Für die Faktenvermittlung sorgt in erster Linie der von Sibylle Canonica sehr angenehm gesprochene Kommentar, aber mitunter ist auch ein nachgestelltes Interview aufschlussreich, wenn beispielsweise ein süffisanter Journalist (Michael A. Grimm) den Moderator auf dessen angebliche Geschäftstüchtigkeit anspricht. Gelegentlich erlaubt sich Weinhart auch kleine Polemiken, wenn er die geifernden Vorwürfe von Roberts Stiefvater (Martin Brambach), offenkundig ein glühender Nazi, der die Familie tyrannisiert und den Stiefsohn denunziert hat, mit einem Redeausschnitt von Joseph Goebbels verknüpft. Als eine Reporterin der „Funkuhr“ Details über die Zeit zwischen 1933 und 1945 erfahren will, ist Lembkes Bitte um eine Pause im Grunde sein einziges Eingeständnis, wie sehr ihn das Thema berührt.
1 Antwort
… Ausgerechnet dieser Mann hat als Familienvater eine nicht wieder gut zu machende Schuld auf sich geladen, indem er ein existenzielles Thema zum Tabu erklärte.

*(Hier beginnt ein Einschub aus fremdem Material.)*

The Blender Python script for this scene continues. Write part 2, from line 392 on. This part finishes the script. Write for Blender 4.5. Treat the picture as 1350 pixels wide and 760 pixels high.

Das ist wirklich Unsinn. Nicht wieder gut zumachende Schuld laden die Täter auf sich. Wie ein Opfer mit seinen Erfahrung umgeht mag zu diskutieren sein, aber es ist auf jeden Fall ausserhalb jeder Schuld-Skala. Erfahrungen nicht weiterzugeben, schreckliche besonders, kann ein Versuch sein andere zu schützen. Wenn dadurch zweieinhalb Generationen später posttraumatische Belastungsstörungen entstehen – traurig, aber die wahre Opfersituation verkennend.
Ansonsten – Danke für die gute Arbeit.